Pietro Cavadini constate aussi que «l’organisation faîtière parle de système fiscal solidaire mais promeut dans le même temps l’idée d’une Flat Tax. Ce n’est pas crédible. Car une imposition par tête [à taux unique] abolit l’effet redistributif de l’impôt progressif.»

Pour sa part, le Parti socialiste suisse estime qu’economiesuisse oublie de relever que la force économique de la Suisse ne peut se passer d’un système de compensation sociale efficace.

L’étude en question ne dit rien de l’écart croissant entre riches et pauvres, estime le deuxième parti du pays.

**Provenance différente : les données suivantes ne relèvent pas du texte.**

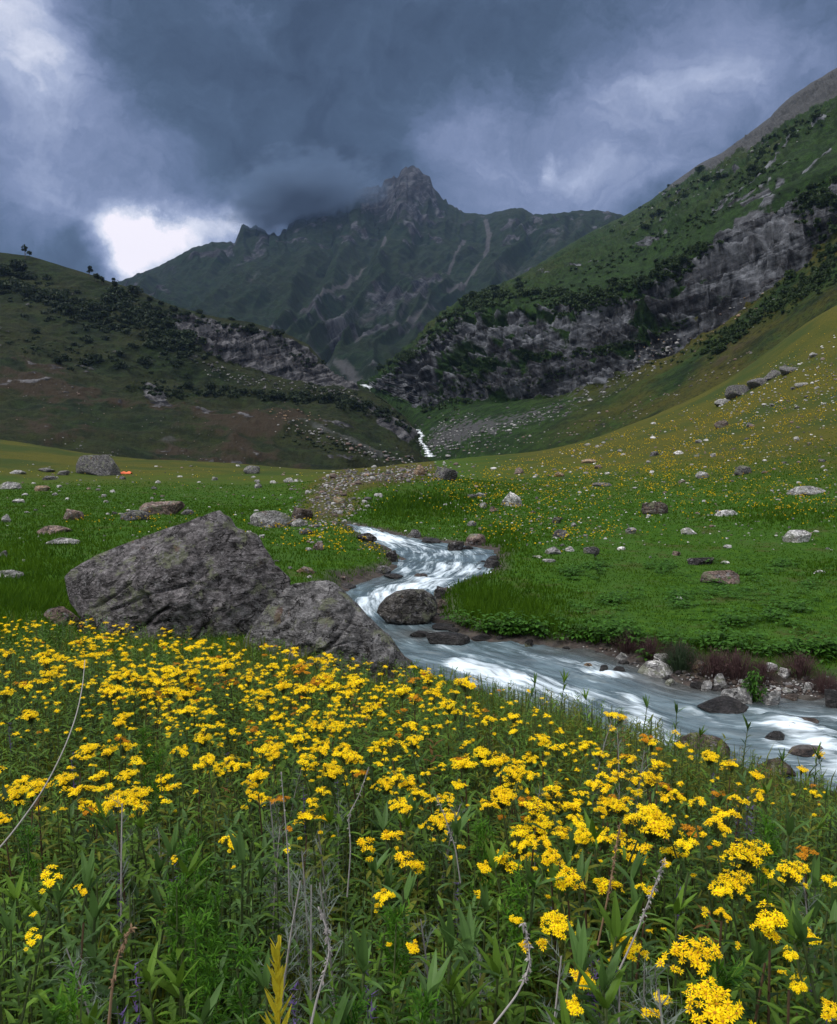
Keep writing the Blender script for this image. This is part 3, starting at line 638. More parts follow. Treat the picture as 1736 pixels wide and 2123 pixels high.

La croissance actuelle de l’économie n’est, selon lui, quasiment pas ressentie par les employés alors que les «topmanagers» voient leurs rétributions exploser.

swissinfo et les agences

La Fédération des entreprises suisses est née en 2000 du regroupement de l’Union suisse du commerce et de l’industrie (Vorort) et de la Société pour le développement de l’économie suisse (sdes).

economiesuisse joue un rôle important de représentation de ses membres envers le gouvernement et le public.

Mais plusieurs membres ont menacé de quitter ou quitté l’organisation l’an dernier. De 15 millions de francs en 2006, son budget devra être revu de 20% à la baisse d’ici 2008.

economiesuisse regroupe 20 chambres de commerce, 100 associations de services et de l’industrie et des sociétés individuelles.
Elle représente 30’000 entreprises, soit plus de 1,5 million de salariés.
Elle emploie 55 personnes à Genève, Berne, Lugano et Bruxelles, ainsi qu’à son siège de Zurich.